→ **RECORDED INFORMATION**

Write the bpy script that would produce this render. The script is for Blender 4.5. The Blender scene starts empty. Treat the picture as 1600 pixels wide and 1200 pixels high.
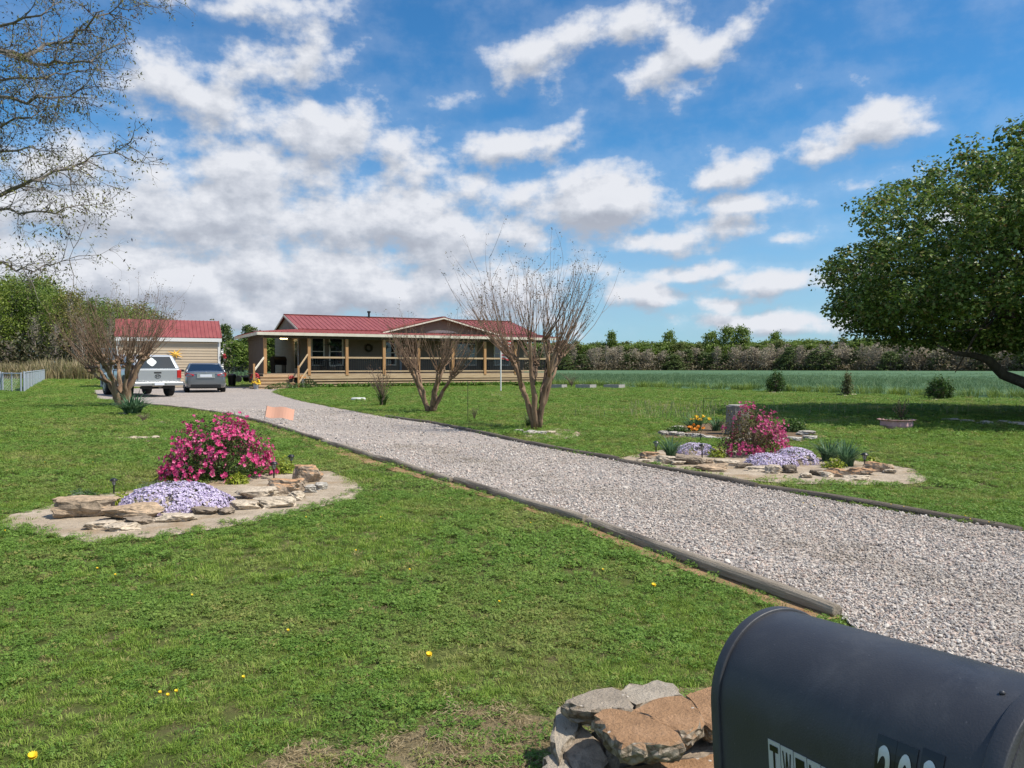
import bpy, math, random
import numpy as np
from mathutils import Vector, Matrix, noise as mnoise

SC = bpy.context.scene
COL = SC.collection
R = math.radians

# ------------------------------------------------------------------ camera, world, sun, exposure
FPX = 1209.0                       # focal length in photo pixels (1600 wide)
CAMH = 1.2
PITCH = math.atan(26 / FPX)        # camera looks slightly down: horizon at row 574 of 1200
cam = bpy.data.cameras.new('camera'); cam.sensor_width = 36; cam.lens = 36 * FPX / 1600
cam.clip_start = 0.02; cam.clip_end = 6000
camo = bpy.data.objects.new('camera', cam); COL.objects.link(camo)
camo.location = (0, 0, CAMH); camo.rotation_euler = (math.pi / 2 - PITCH, 0, 0)
SC.camera = camo
SUN_EL = R(54); SUN_AZ = math.atan2(0.96, -0.30)      # azimuth measured from +Y towards +X
sun = bpy.data.lights.new('sun', 'SUN'); sun.energy = 4.7; sun.angle = R(0.53); sun.color = (1.0, 0.93, 0.82)
suno = bpy.data.objects.new('sun', sun); COL.objects.link(suno)
sd = Vector((math.sin(SUN_AZ) * math.cos(SUN_EL), math.cos(SUN_AZ) * math.cos(SUN_EL), math.sin(SUN_EL)))
suno.rotation_euler = sd.to_track_quat('Z', 'Y').to_euler(); suno.location = (30, -30, 40)
SC.view_settings.view_transform = 'Standard'; SC.view_settings.look = 'None'
SC.view_settings.exposure = 0.2; SC.view_settings.gamma = 1.0
SC.cycles.max_bounces = 6; SC.cycles.transparent_max_bounces = 6

def nd(nt, typ, ins=None, **props):
    n = nt.nodes.new(typ)
    for k, v in props.items(): setattr(n, k, v)
    if ins:
        for k, v in ins.items():
            s = n.inputs[k]
            if isinstance(v, bpy.types.NodeSocket): nt.links.new(v, s)
            else: s.default_value = v
    return n
def ramp(nt, fac, stops, interp='LINEAR'):
    n = nt.nodes.new('ShaderNodeValToRGB'); e = n.color_ramp; e.interpolation = interp
    while len(e.elements) > 1: e.elements.remove(e.elements[-1])
    e.elements[0].position = stops[0][0]; e.elements[0].color = (*stops[0][1], 1)
    for p, c in stops[1:]:
        x = e.elements.new(p); x.color = (*c, 1)
    if fac is not None: nt.links.new(fac, n.inputs[0])
    return n.outputs[0]

def px_dir(px, py):
    x = (px - 800) / FPX; z = -(py - 600) / FPX; y = 1.0
    c, s = math.cos(PITCH), math.sin(PITCH)
    return Vector((x, y * c + z * s, z * c - y * s))
def gz(px, py, z=0.0):
    d = px_dir(px, py); t = (z - CAMH) / d.z
    return Vector((d.x * t, d.y * t, z))
def G(px, py): return gz(px, py, 0.0)
def at(px, py, Y):
    d = px_dir(px, py); t = Y / d.y
    return Vector((d.x * t, Y, CAMH + d.z * t))

def build_world():
    w = bpy.data.worlds.new('World'); SC.world = w; w.use_nodes = True
    w.cycles.sampling_method = 'NONE'
    nt = w.node_tree; nt.nodes.clear()
    out = nd(nt, 'ShaderNodeOutputWorld')
    sky = nd(nt, 'ShaderNodeTexSky', sky_type='NISHITA', sun_disc=False)
    sky.sun_elevation = SUN_EL; sky.sun_rotation = SUN_AZ; sky.altitude = 0; sky.air_density = 1.0; sky.dust_density = 0.35; sky.ozone_density = 3.0
    tc = nd(nt, 'ShaderNodeTexCoord')
    sep = nd(nt, 'ShaderNodeSeparateXYZ', {0: tc.outputs['Generated']})
    az = nd(nt, 'ShaderNodeMath', {0: sep.outputs[0], 1: sep.outputs[1]}, operation='ARCTAN2')
    el = nd(nt, 'ShaderNodeMath', {0: sep.outputs[2]}, operation='ARCSINE')
    ae = nd(nt, 'ShaderNodeCombineXYZ', {0: az.outputs[0], 1: el.outputs[0]})
    # cloud density group: input (azimuth, elevation)
    g = bpy.data.node_groups.new('cloud_density', 'ShaderNodeTree')
    g.interface.new_socket('Vector', in_out='INPUT', socket_type='NodeSocketVector')
    g.interface.new_socket('Density', in_out='OUTPUT', socket_type='NodeSocketFloat')
    gi = g.nodes.new('NodeGroupInput'); go = g.nodes.new('NodeGroupOutput')
    v0 = gi.outputs[0]
    wn = nd(g, 'ShaderNodeTexNoise', {'Vector': v0, 'Scale': 9.0, 'Detail': 4.0, 'Roughness': 0.55})
    wv = nd(g, 'ShaderNodeVectorMath', {0: wn.outputs['Color'], 1: (0.5, 0.5, 0.5)}, operation='SUBTRACT')
    ws = nd(g, 'ShaderNodeVectorMath', {0: wv.outputs[0], 1: (0.10, 0.05, 0)}, operation='MULTIPLY')
    v1 = nd(g, 'ShaderNodeVectorMath', {0: v0, 1: ws.outputs[0]}, operation='ADD').outputs[0]
    blobs = [  # px, py, rx, ry, tilt(deg, up to the right +), weight
        (240, 125, 120, 60, 5, 1.0), (400, 120, 170, 62, 22, 1.0), (482, 68, 75, 55, 20, .95), (330, 165, 190, 65, 0, .9),
        (570, 175, 130, 60, -5, .8), (500, 215, 130, 85, 0, 1.15), (420, 255, 220, 80, 5, 1.1), (640, 235, 140, 65, 0, 1.0),
        (780, 235, 170, 55, 8, .95), (865, 215, 80, 32, 35, .9), (940, 310, 230, 70, 3, 1.3), (1120, 280, 130, 34, 8, 1.0),
        (1150, 322, 120, 28, 0, .9), (250, 335, 560, 120, 0, 1.1), (600, 355, 480, 110, 0, 1.1), (250, 440, 800, 125, 0, 1.2), (700, 455, 420, 95, 0, 1.05), (430, 270, 280, 90, 0, .9),
        (60, 260, 190, 60, 10, .9), (870, 72, 230, 50, 22, .95), (975, 30, 140, 62, 25, 1.0), (1080, 75, 170, 52, 24, 1.0), (1075, 143, 52, 34, 0, .8),
        (1335, 205, 140, 45, 14, 1.0), (1300, 243, 90, 24, 12, .85), (1360, 285, 110, 28, 14, .8), (1060, 372, 190, 42, 6, 1.0),
        (1215, 377, 80, 25, 0, .8), (1080, 427, 110, 26, 3, .95), (1230, 440, 170, 38, 2, 1.0), (1130, 470, 120, 22, 0, .9), (1010, 460, 170, 32, 0, .95),
        (1250, 495, 300, 30, 0, .95), (1440, 470, 200, 40, 0, .7), (410, 5, 190, 38, 0, .85), (130, 70, 130, 40, 0, .6), (845, 130, 45, 28, -20, .45), (600, 60, 40, 20, 0, .3), (1480, 330, 90, 30, 10, .6),
        # sky outside the photograph
        (-500, 300, 500, 160, 0, 1.0), (-700, -100, 400, 110, 10, 1.0), (2200, 350, 420, 110, 0, .9), (2300, 0, 300, 90, 0, .8),
    ]
    acc = None
    for (px, py, rx, ry, tl, wt) in blobs:
        d = px_dir(px, py).normalized()
        a0 = math.atan2(d.x, d.y); e0 = math.asin(d.z)
        vin = v1 if acc is None else nd(g, 'ShaderNodeVectorMath', {0: acc, 1: (0, 0, 1e-6), 2: v1}, operation='MULTIPLY_ADD').outputs[0]   # keeps the evaluation sequential
        mp = nd(g, 'ShaderNodeMapping', {'Vector': vin, 'Location': (a0, e0, 0), 'Rotation': (0, 0, R(tl)), 'Scale': (rx / FPX, ry / FPX, 1.0)}, vector_type='TEXTURE')
        ln = nd(g, 'ShaderNodeVectorMath', {0: mp.outputs[0]}, operation='LENGTH')
        s = nd(g, 'ShaderNodeMapRange', {'Value': ln.outputs['Value'], 'From Min': 1.25, 'From Max': 0.0, 'To Min': 0.0, 'To Max': wt}).outputs[0]
        if acc is None: acc = s
        else: acc = nd(g, 'ShaderNodeMath', {0: acc, 1: s, 2: 0.12}, operation='SMOOTH_MAX').outputs[0]
    # broken cover on every other side of the sky
    sepv = nd(g, 'ShaderNodeSeparateXYZ', {0: v0})
    aaz = nd(g, 'ShaderNodeMath', {0: sepv.outputs[0]}, operation='ABSOLUTE')
    bk = nd(g, 'ShaderNodeMapRange', {'Value': aaz.outputs[0], 'From Min': 1.0, 'From Max': 1.5, 'To Min': 0.0, 'To Max': 0.52}).outputs[0]
    acc = nd(g, 'ShaderNodeMath', {0: acc, 1: bk}, operation='MAXIMUM').outputs[0]
    st = nd(g, 'ShaderNodeVectorMath', {0: v0, 1: (1.0, 1.35, 1.0)}, operation='MULTIPLY')
    f1 = nd(g, 'ShaderNodeTexNoise', {'Vector': st.outputs[0], 'Scale': 12.5, 'Detail': 9.0, 'Roughness': 0.57, 'Lacunarity': 2.1})
    st2 = nd(g, 'ShaderNodeVectorMath', {0: v0, 1: (1.0, 4.0, 1.0)}, operation='MULTIPLY')
    f2 = nd(g, 'ShaderNodeTexNoise', {'Vector': st2.outputs[0], 'Scale': 7.0, 'Detail': 5.0, 'Roughness': 0.5})
    n1 = nd(g, 'ShaderNodeMath', {0: f1.outputs[0], 1: 1.75, 2: -0.875}, operation='MULTIPLY_ADD').outputs[0]
    n2 = nd(g, 'ShaderNodeMath', {0: f2.outputs[0], 1: 0.6, 2: -0.30}, operation='MULTIPLY_ADD').outputs[0]
    t = nd(g, 'ShaderNodeMath', {0: n1, 1: n2}, operation='ADD').outputs[0]
    dens = nd(g, 'ShaderNodeMath', {0: acc, 1: t}, operation='ADD').outputs[0]
    g.links.new(dens, go.inputs[0])
    A = nd(nt, 'ShaderNodeGroup', {0: ae.outputs[0]}, node_tree=g)
    up = nd(nt, 'ShaderNodeVectorMath', {0: ae.outputs[0], 1: (0.007, 0.020, 0)}, operation='ADD')
    up = nd(nt, 'ShaderNodeVectorMath', {0: A.outputs[0], 1: (0, 0, 1e-6), 2: up.outputs[0]}, operation='MULTIPLY_ADD')
    B = nd(nt, 'ShaderNodeGroup', {0: up.outputs[0]}, node_tree=g)
    mask = nd(nt, 'ShaderNodeMapRange', {'Value': A.outputs[0], 'From Min': 0.30, 'From Max': 0.84}, interpolation_type='SMOOTHSTEP').outputs[0]
    veil = nd(nt, 'ShaderNodeMapRange', {'Value': A.outputs[0], 'From Min': -0.15, 'From Max': 0.5, 'To Max': 0.13}, interpolation_type='SMOOTHSTEP').outputs[0]
    mask = nd(nt, 'ShaderNodeMath', {0: mask, 1: veil}, operation='MAXIMUM').outputs[0]
    rel = nd(nt, 'ShaderNodeMath', {0: A.outputs[0], 1: B.outputs[0]}, operation='SUBTRACT').outputs[0]
    lit = nd(nt, 'ShaderNodeMapRange', {'Value': rel, 'From Min': -0.34, 'From Max': 0.34}).outputs[0]
    thick = nd(nt, 'ShaderNodeMapRange', {'Value': A.outputs[0], 'From Min': 0.4, 'From Max': 1.9, 'To Min': 0.18, 'To Max': -0.20}).outputs[0]
    lit = nd(nt, 'ShaderNodeMath', {0: lit, 1: thick}, operation='ADD').outputs[0]
    ccol = ramp(nt, lit, [(0.0, (.36, .39, .46)), (0.35, (.44, .475, .545)), (0.62, (.555, .585, .65)), (0.95, (.70, .72, .77))])
    # clear sky: Nishita, slightly deeper blue as the photo's camera renders it
    hs = nd(nt, 'ShaderNodeHueSaturation', {'Hue': 0.507, 'Saturation': 1.12, 'Value': 0.118, 'Color': sky.outputs[0]})
    hs = nd(nt, 'ShaderNodeVectorMath', {0: hs.outputs[0], 1: (.44, .93, 1.06)}, operation='MULTIPLY')
    hz = nd(nt, 'ShaderNodeMapRange', {'Value': el.outputs[0], 'From Min': 0.0, 'From Max': 0.30, 'To Min': 0.62, 'To Max': 0.0}, interpolation_type='SMOOTHSTEP').outputs[0]
    def mixc(f, a, b):
        n = nt.nodes.new('ShaderNodeMix'); n.data_type = 'RGBA'
        for s, v in ((n.inputs[0], f), (n.inputs[6], a), (n.inputs[7], b)):
            if isinstance(v, bpy.types.NodeSocket): nt.links.new(v, s)
            else: s.default_value = v
        return n.outputs[2]
    clear = mixc(hz, hs.outputs[0], (.36, .47, .66, 1))
    fin = mixc(mask, clear, ccol)
    bg = nd(nt, 'ShaderNodeBackground', {'Color': fin, 'Strength': 1.0})
    nt.links.new(bg.outputs[0], out.inputs[0])
build_world()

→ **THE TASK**
Leave out any pictures, please, and quote only the lines from the top of the data through the line that contains "from mathutils import".

→ **RESULT OF THE TASK**
Write the bpy script that would produce this render. The script is for Blender 4.5. The Blender scene starts empty. Treat the picture as 1600 pixels wide and 1200 pixels high.
import bpy, math, random
import numpy as np
from mathutils import Vector, Matrix, noise as mnoise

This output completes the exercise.